The RSVP and Integrated Services approach to end-to-end quality-of-service faded away in the face of provider resistance and the kind of  inter-provider jealousy that is natural when providers compete with one another.  And I haven't seen much reason to believe that end-to-end Diff-Serve packet markings actually survive end-to-end.

(Just before we were acquired by Cisco, I implemented a full functioned IP multicast based RSVP client.  Woof! That was one seriously complicated protocol!)

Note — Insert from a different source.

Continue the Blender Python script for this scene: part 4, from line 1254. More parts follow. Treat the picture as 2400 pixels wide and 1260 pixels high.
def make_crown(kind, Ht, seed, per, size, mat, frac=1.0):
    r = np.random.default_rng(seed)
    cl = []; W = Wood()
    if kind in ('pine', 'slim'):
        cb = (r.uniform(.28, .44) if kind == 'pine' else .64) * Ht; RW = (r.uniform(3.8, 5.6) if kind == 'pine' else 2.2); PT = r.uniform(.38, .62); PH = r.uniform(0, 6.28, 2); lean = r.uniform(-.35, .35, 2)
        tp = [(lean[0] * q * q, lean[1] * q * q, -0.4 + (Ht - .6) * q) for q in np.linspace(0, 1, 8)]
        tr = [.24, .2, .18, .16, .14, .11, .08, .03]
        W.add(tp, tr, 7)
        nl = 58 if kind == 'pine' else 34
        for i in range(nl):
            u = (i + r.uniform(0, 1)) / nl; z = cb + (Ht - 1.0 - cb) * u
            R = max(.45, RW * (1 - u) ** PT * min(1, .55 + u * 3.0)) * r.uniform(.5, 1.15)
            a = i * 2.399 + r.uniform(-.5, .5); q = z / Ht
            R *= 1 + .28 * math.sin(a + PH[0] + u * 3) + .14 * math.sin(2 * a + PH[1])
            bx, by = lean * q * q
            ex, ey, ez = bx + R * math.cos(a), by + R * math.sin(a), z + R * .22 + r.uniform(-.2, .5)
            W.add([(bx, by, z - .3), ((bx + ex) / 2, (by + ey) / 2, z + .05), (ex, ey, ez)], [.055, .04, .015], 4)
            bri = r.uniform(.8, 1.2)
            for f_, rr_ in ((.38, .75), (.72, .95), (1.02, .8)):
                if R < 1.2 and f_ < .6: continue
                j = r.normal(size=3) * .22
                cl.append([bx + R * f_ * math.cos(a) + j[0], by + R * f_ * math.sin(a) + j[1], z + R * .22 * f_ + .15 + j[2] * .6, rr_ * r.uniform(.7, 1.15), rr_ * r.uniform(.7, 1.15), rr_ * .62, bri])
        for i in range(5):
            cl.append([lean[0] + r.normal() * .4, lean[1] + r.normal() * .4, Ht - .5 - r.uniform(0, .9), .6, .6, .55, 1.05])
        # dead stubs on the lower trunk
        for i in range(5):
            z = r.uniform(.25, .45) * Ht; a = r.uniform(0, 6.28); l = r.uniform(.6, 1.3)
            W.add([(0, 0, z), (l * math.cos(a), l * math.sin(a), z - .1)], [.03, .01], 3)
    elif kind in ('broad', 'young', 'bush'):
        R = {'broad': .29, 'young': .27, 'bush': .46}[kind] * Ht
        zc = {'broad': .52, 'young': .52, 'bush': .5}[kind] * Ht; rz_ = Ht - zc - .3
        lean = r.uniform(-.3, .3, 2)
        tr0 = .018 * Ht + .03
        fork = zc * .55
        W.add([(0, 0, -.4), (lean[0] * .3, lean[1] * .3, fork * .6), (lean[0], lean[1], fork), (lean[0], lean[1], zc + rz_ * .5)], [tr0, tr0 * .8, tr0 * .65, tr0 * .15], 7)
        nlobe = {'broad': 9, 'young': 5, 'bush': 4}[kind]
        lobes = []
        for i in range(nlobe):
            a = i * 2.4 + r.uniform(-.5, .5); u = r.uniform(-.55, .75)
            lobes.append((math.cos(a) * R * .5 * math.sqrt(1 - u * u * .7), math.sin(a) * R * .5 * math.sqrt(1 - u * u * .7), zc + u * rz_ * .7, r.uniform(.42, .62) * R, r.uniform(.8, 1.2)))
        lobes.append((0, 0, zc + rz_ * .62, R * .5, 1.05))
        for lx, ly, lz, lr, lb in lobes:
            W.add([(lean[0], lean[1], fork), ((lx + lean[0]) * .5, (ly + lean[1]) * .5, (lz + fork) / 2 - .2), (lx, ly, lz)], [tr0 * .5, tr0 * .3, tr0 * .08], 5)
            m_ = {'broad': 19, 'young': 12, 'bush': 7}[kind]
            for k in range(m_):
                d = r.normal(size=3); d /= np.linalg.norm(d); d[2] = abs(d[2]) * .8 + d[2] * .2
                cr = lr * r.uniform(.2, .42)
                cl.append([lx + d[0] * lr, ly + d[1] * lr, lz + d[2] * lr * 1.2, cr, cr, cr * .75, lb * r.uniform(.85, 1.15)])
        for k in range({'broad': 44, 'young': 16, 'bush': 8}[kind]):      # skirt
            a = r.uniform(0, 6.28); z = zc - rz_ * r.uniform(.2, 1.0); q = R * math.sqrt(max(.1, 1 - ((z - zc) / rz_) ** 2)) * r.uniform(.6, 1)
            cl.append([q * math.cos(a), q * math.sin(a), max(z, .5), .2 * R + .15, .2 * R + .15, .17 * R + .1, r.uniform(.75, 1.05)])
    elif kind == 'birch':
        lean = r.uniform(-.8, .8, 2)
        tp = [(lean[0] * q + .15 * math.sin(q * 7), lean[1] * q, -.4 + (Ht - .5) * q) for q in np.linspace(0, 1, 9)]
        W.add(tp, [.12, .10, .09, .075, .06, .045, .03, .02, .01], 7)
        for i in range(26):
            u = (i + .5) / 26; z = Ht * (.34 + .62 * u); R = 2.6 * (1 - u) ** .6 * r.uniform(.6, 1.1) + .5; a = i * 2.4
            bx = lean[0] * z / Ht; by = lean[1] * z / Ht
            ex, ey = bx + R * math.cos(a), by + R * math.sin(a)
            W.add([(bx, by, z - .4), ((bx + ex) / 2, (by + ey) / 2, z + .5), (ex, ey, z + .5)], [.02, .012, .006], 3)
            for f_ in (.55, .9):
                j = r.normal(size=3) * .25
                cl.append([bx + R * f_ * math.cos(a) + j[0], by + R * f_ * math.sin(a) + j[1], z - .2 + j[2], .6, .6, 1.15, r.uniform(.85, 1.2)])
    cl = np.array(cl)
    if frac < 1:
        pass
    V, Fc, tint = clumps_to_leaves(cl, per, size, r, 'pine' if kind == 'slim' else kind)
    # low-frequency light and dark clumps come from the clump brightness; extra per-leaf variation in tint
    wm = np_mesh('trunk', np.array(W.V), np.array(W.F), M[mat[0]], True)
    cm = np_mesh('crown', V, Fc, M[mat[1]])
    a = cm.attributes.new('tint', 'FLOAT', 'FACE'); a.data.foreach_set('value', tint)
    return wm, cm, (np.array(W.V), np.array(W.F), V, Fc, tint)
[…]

What I'm getting at here is this: The internet was born with an element of discriminatory  treatment of traffic, and there are good technical reasons why such discrimination is valuable, particularly for VOIP.  So it would be plain wrong to say that the internet must be perfectly fair to all traffic.  What we need is a line, a fuzzy line, that tells us when such discrimination moves out of the category of being useful and into the category of predatory.

My own sense is that this fuzzy line needs to be based on the idea that it is OK if done with the actual or implicit consent of the user (or users) and servers to improve whatever it is that they are using the internet for.  But if it is done by providers for reasons divorced from self-protection (such as ICMP rate limiting) or to squeeze more dollars out of users or coerce their choice of providers, then the traffic discrimination is wrong.

Our guide in this should be the end-to-end principle and my own First Law of the Internet.